Rezension

Was Habgier vermag

Bilder lügen nicht - Elisabeth Schönherr

Bilder lügen nicht
von Elisabeth Schönherr

Bewertet mit 4 Sternen

„...Die Gier, die ihn in all den Jahren angetrieben hatte, war in jenem Augenblick erloschen, als er den Klimt in seinen Händen gehalten hatte...“

 

Edith arbeitet als Kellnerin in Wien. Seit ihrem Rausschmiss aus der Bank ist das Geld knapp. Die junge Frau stammt aus den Masuren und hat in Wien studiert. Sie träumt von einer Karriere beim Theater, allerdings nicht als Schauspielerin. Mit einem selbst geschriebenen Stück möchte sie sich an einem Wettbewerb beteiligen. Philip, ihr Mann, ist ein wenig erfolgreicher Maler. Für den Verkauf seiner Bilder ist Lilly zuständig. Dann bewirbt sich Edith auf eine Annonce im Wiener Merkur. Frau Wesely, eine alte Dame, sucht eine Hilfe im Haus. Edith erhält die Stelle.

Die Autorin hat einen interessanten Roman geschrieben, der in Wien um die Jahrhundertwende spielt. Das Buch lässt sich flott lesen. Das liegt auch an den kurzen Kapitel, die in sich weiter strukturiert sind.

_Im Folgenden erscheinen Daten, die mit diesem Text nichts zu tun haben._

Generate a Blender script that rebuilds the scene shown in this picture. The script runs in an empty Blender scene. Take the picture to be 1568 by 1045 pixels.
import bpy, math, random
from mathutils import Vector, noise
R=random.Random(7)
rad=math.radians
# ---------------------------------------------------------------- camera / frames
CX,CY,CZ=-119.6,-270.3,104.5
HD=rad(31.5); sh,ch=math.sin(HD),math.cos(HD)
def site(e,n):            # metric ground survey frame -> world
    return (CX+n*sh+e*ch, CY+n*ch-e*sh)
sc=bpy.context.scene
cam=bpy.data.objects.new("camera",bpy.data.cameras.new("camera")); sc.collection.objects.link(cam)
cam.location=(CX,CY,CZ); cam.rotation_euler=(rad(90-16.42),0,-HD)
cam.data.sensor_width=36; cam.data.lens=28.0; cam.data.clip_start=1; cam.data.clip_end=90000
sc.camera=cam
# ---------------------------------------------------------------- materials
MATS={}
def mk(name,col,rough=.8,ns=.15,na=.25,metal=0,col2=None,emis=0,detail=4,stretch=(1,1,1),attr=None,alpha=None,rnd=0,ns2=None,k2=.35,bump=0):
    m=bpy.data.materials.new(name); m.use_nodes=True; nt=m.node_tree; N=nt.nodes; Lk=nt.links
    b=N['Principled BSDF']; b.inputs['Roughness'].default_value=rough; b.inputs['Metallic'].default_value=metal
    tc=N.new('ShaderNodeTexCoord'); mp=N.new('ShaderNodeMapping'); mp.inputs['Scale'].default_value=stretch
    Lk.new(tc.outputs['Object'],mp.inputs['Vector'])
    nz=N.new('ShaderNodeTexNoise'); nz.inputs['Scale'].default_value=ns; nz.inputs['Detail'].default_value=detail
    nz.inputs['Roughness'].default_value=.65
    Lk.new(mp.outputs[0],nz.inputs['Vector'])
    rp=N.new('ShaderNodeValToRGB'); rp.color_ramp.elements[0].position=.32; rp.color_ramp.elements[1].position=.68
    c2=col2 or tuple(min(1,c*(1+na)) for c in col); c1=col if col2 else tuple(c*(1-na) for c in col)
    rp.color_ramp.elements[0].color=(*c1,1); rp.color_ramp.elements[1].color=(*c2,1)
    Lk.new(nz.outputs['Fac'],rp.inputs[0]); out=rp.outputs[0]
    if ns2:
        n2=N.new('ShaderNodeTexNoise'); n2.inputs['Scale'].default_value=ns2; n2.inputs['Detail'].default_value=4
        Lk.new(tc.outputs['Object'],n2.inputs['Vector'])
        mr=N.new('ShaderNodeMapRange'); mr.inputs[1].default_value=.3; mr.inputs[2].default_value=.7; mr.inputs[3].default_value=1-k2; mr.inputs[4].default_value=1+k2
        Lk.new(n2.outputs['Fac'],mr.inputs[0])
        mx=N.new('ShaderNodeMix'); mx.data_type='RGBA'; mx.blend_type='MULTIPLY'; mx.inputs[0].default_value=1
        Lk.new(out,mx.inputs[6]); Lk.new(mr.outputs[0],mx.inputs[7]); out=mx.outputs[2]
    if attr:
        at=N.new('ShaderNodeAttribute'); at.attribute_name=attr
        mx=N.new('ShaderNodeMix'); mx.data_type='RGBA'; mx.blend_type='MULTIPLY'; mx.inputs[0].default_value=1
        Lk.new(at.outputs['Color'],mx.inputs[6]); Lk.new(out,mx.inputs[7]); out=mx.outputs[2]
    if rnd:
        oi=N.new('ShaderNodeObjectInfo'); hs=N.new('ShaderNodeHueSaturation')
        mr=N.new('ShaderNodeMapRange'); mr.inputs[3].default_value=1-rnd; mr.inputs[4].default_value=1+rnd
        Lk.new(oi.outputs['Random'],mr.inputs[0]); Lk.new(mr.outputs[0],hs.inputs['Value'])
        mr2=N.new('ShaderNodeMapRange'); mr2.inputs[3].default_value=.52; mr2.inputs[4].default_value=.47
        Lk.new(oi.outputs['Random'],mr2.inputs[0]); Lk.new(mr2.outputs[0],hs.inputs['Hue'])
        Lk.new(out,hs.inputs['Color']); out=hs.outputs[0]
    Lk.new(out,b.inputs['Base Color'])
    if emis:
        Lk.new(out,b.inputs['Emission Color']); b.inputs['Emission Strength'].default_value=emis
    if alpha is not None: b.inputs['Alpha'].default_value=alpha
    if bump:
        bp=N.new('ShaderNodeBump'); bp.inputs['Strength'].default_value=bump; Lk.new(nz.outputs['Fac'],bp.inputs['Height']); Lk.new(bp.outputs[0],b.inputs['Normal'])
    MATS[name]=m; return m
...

Die Protagonisten sind gut charakterisiert. Während Edith bereit ist, ihr Leben selbst in die Hand zu nehmen, kommt mir Philip eher wie ein Getriebener vor. Seine Vernissage wurde von Edith organisiert, seinen schmalen Verdienst verdankt er Lilly, die ihm alte Gemälde zum Restaurieren bringt und sie als Originale verkauft. Die Eheleute leben mehr nebeneinander wie miteinander.

Frau Wesely ist eine vermögende Dame. Doch all der Besitz bedeutet ihr seit dem Tode des einzigen Sohnes nicht mehr viel. Der Junge ist verunglückt. Seine Leiche wurde nie gefunden. Ihr einziger Verwandter ist ihr Neffe Donald Paulus Moll. Er trägt alles aus dem Haus, was nicht niet- und nagelfest ist. Nur in einem Punkt bleibt Frau Wesely hart. Das in ihrer Bibliothek hängende Gemälde wird zu ihren Lebzeiten das Haus nicht verlassen. Danach geht es als Geschenk an ein Museum. Da kommt Paulus Moll auf eine perfide Idee.

Das Buch verfügt über einen gehobenen Schriftstil. Vielfältige und gut gewählte Metapher finden sich bei der Beschreibung von Örtlichkeiten. Gekonnt werden die Charakterzüge der Protagonisten herausgearbeitet. Das bedeutet, dass sie vor allem durch ihr Handeln zeigen, wes Geistes Kind sie sind. Dabei hatte ich an manchen Stellen bei Edith das Gefühl, dass sie sich mehr vom Leben versprochen hatte. Sie balanciert gern am Rande der Legalität. Philip dagegen weiß, dass sein Tun nicht rechtens ist. Das interessiert ihn aber kaum. Beide müssen nicht nur im Spannungsfeld zwischen Moll und seiner Tante zurecht kommen, sondern sie haben Molls krimineller Energie nur wenig entgegenzusetzen. Obiges Zitat ist ein Beispiel dafür, wie es der Autorin gelingt, die psychischen Tiefen der handelnden Personen auszuloten. In gut ausgearbeiteten Gesprächen zwischen Edith und Frau Wesely erhalte ich einen Einblick in die Vergangenheit beider Familien und die Geschichte des Hauses. Auch die Schicksale Wiener Juden klingen an. Ab und an hat Chefinspektor Ivo Schalk einen kurzen Auftritt. Er hat mehrere Diebstähle aufzuklären und dabei Edith und Philip sowie Moll im Visier.

Das Cover mit dem Gemälde weckt Interesse.

Das Buch hat mir sehr gut gefallen. Es ist nicht nur ein Krimi, sondern auch ein Gesellschaftsroman in eng gesteckten Rahmen. Es zeigt einen Ausschnitt der Wirklichkeit mit all seinen Schattenseiten.